La festa della Gioeubia che come al solito concluderà i giorni di gennaio è una festa del dialetto, la lingua dei nostri nonni e anche dei nostri padri, poi caduta in disuso. Oggi è visto con sospetto forse perché si teme possa essere più politicizzato di quanto non lo è stato dai movimenti regionalisti. E' un errore, essendo il dialetto radicato nella tradizione. Lo si dovrebbe parlare di più e considerarlo un patrimonio. E non individuarlo come un elemento di folclore locale: non lo è affatto.
Erminia Sozzi
Certo che non lo è. E' invece, nonostante qualche apparenza, una lingua da tutelare. Dico lingua non a caso. Perché il dialetto è assimilabile a una lingua. Lo differenzia dalla lingua semplicemente la sua minore importanza sociale e culturale, e il fatto -come dicono gli studiosi- che si ponga rispetto alla lingua a un diverso livello di codificazione. In Italia ci sono migliaia di dialetti, praticamente uno per ciascun comune e forse di più. Tanto che gli esperti argomentano di “fasci di dialetti” spiegando che un dialetto ne contiene altri, e questi altri, altri ancora, in una discesa senza fine verso il dettaglio.

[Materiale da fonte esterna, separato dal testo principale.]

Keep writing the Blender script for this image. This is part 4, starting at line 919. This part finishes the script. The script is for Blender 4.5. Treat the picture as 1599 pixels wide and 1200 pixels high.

Che cosa si fa per salvaguardare il dialetto? Si è fatto qualcosa d'importante. Ma non si sta facendo il massimo per valorizzarlo. La storia è questa. Nel 1925 venne commissionato a un gruppo di studiosi dall'allora ministero dell'Educazione nazionale l'Atlante linguistico italiano. Gli studiosi hanno lavorato quarant'anni per raccogliere i dati, le informazioni, i documenti indispensabili a realizzarlo. Finora ne sono usciti sette volumi e proprio ieri è stato presentato l'ultimo. Ma altri, e non pochi, dovranno uscire per offrire all'attenzione dei lettori l'enorme materiale accumulato (sei milioni di schede, diecimila fotografie, trentasei milioni di parole). Dove sta il problema? Sta nella mancanza dei fondi necessari a pagare chi deve curare redazionalmente il proseguimento della ricerca, permettendone la pubblicazione. Se non li si trova, l'opera monumentale (monumentale e preziosa) rischia d'interrompersi. Va aggiunto, in termini più generali, che la sensibilità concreta della politica verso i dialetti non aiuta. Perfino la Regione Piemonte, che pur è governata dalla Lega, si è vista ridurre d'alcune migliaia di euro il contributo finalizzato proprio all'Atlante Linguistico Italiano. Insomma: i dialetti, ormai parlati solo dal 35 per cento della popolazione, non godono di buona salute. Non è solo un peccato: è un delitto. Altro che riderci sopra, come propone lo spot Rai per il centocinquantesimo dell'Unità.